### EXTRACTED RECORDS
━━━━━━━━

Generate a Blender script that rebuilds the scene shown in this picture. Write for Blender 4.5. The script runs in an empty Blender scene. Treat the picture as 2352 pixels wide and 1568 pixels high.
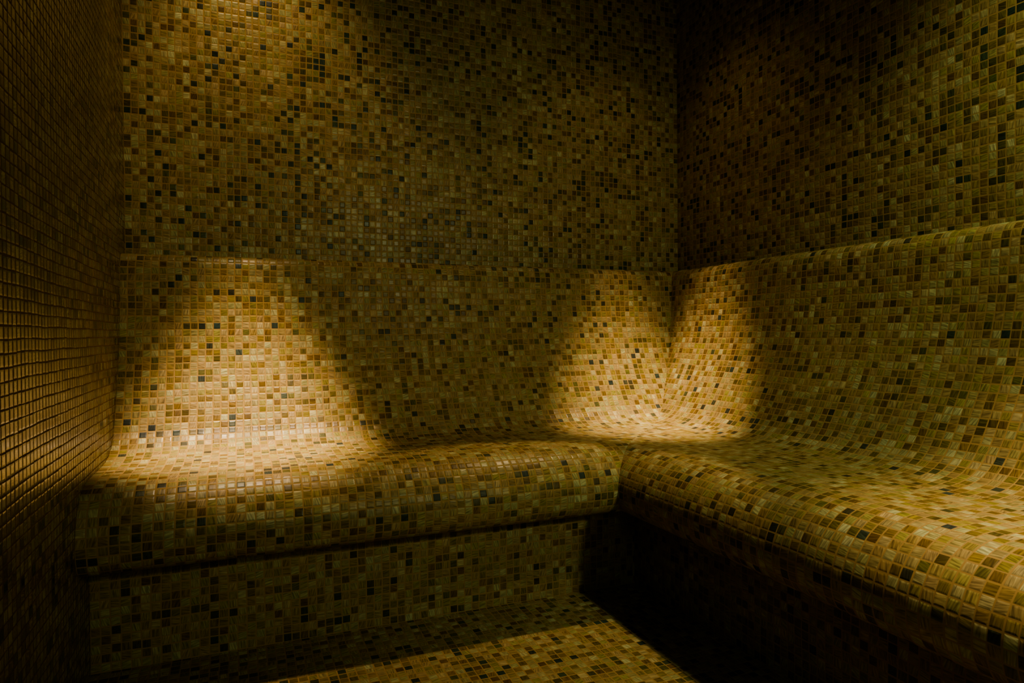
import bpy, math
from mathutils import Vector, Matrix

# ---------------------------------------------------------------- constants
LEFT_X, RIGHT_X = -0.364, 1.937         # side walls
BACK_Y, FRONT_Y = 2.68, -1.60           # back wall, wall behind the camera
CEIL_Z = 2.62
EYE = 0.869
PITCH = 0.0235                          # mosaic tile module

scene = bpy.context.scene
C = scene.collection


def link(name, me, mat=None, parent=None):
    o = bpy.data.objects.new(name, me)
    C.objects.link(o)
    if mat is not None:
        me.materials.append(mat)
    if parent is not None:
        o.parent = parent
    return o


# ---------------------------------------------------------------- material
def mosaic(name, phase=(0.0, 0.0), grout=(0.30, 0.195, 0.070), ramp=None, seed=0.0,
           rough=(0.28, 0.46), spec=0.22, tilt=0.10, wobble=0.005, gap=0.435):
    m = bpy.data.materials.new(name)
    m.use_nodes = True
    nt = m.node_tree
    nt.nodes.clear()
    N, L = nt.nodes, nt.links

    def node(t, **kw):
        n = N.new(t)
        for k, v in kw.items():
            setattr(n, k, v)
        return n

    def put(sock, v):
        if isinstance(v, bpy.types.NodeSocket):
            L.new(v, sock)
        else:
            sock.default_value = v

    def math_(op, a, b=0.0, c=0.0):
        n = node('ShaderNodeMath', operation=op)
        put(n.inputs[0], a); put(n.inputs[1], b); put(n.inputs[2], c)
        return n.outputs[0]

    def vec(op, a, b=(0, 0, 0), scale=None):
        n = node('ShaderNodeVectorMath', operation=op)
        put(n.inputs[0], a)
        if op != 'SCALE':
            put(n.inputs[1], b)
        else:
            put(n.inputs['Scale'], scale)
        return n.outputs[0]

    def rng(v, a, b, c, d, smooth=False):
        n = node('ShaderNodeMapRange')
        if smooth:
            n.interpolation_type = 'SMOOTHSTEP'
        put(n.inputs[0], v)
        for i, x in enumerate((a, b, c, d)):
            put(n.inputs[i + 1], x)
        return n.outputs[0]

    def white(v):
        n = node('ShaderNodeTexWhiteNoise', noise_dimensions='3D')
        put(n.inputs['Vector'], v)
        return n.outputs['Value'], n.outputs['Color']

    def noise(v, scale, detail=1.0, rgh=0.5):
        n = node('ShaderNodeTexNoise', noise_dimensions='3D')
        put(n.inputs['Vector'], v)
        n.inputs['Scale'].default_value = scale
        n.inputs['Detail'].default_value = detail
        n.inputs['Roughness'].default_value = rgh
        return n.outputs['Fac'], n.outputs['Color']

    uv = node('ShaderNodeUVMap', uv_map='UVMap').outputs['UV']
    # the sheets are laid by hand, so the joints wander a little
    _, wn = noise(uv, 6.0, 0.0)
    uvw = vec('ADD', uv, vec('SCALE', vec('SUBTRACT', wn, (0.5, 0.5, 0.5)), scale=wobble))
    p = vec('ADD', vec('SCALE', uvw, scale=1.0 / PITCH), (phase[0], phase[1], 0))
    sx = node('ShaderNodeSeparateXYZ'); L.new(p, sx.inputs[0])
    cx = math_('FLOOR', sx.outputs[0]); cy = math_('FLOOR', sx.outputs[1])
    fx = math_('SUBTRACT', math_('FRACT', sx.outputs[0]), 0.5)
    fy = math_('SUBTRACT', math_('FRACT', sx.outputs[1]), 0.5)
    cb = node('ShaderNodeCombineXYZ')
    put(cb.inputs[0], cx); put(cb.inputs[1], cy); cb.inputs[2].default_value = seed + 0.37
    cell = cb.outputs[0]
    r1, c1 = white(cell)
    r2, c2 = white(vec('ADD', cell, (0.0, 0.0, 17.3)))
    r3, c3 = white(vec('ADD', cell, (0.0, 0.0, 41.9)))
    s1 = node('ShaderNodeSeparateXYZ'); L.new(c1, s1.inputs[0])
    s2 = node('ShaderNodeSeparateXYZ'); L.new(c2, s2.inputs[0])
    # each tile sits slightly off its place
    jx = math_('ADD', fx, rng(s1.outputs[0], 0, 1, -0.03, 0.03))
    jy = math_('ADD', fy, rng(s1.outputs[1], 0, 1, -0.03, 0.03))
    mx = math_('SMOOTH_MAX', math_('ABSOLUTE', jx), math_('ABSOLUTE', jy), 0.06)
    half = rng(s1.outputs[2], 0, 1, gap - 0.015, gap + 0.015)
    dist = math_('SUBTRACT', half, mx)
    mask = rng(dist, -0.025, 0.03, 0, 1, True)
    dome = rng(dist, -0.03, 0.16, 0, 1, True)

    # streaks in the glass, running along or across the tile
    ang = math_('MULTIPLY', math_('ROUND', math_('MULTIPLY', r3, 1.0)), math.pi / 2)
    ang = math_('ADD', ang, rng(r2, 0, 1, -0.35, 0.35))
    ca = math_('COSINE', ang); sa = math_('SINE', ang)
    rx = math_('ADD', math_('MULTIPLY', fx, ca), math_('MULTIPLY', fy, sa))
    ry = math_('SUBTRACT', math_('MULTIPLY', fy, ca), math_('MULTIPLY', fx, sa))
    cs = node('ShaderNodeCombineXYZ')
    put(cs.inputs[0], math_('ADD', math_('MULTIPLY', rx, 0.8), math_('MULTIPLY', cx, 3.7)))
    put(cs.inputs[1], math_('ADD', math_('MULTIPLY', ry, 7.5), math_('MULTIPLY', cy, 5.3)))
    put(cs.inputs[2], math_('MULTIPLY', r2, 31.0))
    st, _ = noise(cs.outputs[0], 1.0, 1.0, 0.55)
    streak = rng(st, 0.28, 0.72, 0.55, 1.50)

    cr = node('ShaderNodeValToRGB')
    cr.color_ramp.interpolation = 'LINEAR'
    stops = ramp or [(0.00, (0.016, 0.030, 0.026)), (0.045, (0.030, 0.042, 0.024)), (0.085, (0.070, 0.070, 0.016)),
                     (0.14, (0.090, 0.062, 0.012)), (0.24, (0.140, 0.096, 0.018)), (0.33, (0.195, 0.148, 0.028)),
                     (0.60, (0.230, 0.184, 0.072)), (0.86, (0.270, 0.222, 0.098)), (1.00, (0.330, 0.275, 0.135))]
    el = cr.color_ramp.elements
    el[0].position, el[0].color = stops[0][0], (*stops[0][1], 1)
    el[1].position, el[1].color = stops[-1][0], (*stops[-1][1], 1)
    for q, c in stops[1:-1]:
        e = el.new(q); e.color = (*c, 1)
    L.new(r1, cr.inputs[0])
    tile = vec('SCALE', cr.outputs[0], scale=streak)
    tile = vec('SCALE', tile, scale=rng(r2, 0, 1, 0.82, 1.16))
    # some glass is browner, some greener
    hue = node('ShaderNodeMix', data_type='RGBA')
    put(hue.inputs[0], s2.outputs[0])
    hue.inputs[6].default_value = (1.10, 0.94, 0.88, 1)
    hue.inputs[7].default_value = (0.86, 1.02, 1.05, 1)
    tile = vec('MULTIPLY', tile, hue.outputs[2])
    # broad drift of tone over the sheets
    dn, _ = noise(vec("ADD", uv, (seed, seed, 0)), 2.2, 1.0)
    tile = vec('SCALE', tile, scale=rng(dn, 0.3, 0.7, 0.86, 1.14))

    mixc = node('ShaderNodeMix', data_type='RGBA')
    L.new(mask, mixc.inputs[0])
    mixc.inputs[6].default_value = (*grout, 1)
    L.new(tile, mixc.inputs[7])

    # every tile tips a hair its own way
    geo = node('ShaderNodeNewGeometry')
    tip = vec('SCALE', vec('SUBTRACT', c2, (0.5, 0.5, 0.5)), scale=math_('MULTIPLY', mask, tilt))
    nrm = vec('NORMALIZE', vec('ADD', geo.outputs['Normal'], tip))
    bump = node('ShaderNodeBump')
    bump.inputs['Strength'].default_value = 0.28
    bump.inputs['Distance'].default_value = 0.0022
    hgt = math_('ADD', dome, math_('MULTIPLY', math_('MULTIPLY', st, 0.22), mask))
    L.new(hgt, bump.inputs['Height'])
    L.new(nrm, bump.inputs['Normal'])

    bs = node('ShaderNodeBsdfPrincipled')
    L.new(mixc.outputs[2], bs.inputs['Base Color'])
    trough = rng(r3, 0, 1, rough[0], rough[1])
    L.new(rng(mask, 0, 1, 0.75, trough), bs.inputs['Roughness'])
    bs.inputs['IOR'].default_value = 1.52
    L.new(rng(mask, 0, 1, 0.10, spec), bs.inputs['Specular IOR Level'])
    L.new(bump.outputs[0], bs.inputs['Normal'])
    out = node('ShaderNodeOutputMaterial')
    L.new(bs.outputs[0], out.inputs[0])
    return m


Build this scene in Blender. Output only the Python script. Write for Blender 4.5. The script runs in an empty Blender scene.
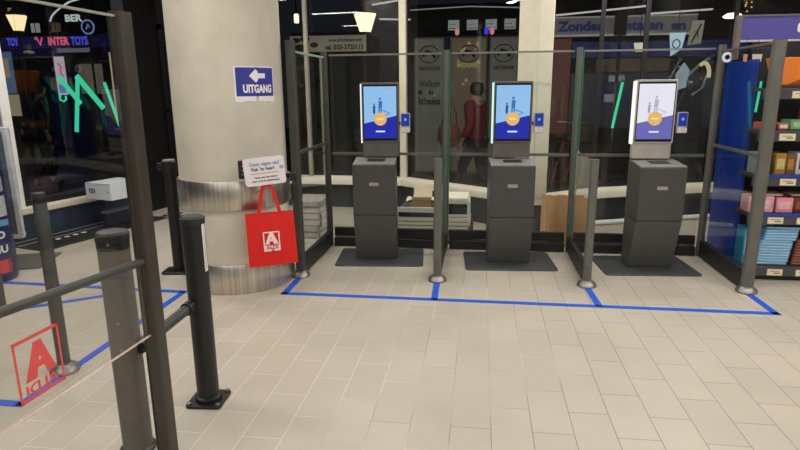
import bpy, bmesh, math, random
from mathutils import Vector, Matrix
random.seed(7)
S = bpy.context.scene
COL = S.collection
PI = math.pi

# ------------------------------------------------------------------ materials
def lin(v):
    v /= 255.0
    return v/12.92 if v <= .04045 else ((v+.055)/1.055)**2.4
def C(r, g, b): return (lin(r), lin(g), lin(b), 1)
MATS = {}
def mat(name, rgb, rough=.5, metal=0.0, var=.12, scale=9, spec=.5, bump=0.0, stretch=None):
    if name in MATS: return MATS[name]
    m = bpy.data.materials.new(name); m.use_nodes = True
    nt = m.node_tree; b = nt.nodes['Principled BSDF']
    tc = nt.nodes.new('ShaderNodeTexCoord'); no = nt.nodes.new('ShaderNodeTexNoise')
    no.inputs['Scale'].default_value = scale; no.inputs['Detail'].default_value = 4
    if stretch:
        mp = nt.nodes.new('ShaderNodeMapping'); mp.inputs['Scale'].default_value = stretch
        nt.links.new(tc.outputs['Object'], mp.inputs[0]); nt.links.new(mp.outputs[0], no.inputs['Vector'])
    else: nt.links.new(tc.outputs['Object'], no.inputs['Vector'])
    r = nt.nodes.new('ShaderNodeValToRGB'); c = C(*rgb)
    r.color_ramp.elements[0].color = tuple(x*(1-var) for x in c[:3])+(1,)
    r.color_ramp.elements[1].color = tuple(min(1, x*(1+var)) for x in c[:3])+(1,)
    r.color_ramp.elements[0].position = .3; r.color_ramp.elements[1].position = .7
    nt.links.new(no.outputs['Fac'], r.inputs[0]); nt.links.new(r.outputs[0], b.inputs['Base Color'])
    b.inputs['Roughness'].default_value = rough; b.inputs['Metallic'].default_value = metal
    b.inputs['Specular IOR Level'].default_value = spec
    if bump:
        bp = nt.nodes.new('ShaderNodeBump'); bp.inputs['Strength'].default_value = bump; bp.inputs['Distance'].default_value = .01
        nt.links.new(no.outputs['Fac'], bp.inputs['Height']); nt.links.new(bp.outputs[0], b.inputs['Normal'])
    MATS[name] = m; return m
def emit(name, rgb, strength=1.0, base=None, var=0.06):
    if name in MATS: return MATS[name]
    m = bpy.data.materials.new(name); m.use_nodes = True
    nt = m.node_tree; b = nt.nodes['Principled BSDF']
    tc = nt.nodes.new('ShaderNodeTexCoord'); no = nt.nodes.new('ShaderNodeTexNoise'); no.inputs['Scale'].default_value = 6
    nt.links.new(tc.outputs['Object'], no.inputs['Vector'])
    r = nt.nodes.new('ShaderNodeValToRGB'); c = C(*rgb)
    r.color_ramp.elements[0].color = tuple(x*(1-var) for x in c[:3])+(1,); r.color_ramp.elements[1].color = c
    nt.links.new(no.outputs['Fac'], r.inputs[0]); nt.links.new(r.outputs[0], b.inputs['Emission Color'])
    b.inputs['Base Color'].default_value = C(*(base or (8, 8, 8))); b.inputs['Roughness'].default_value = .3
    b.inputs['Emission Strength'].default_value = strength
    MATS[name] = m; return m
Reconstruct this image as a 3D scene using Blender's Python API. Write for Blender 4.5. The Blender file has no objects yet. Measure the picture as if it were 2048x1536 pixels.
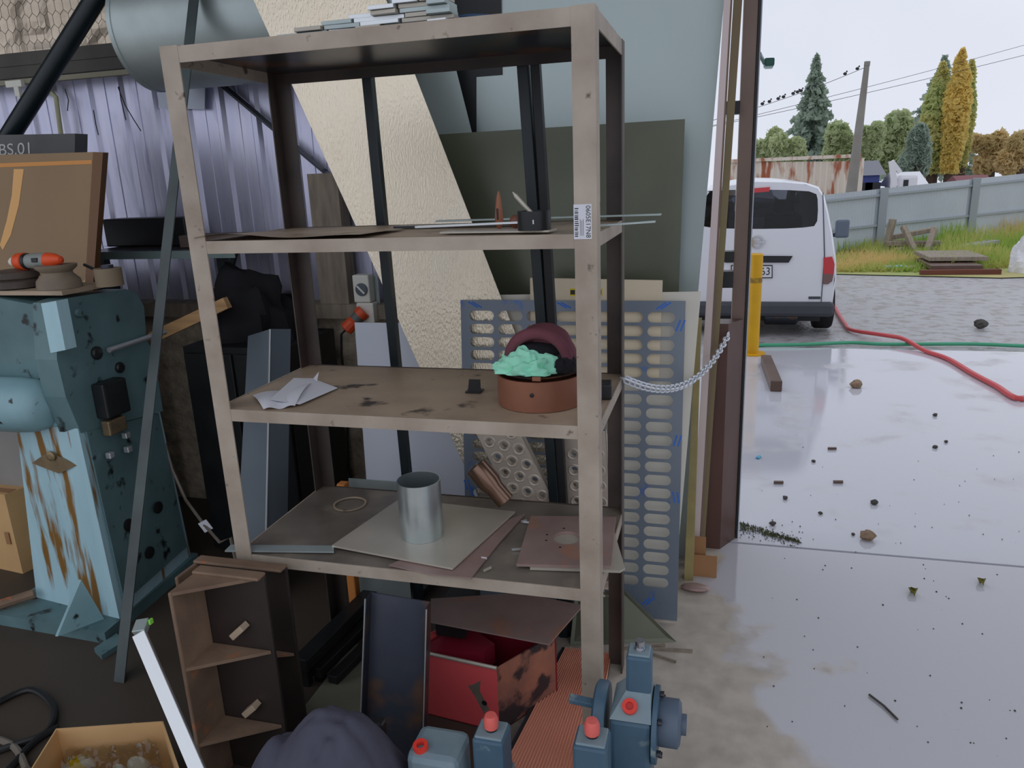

━━━━━━━━

### BRIEF
State how many lines above include the word "script", and nothing more.

### RESPONSE
2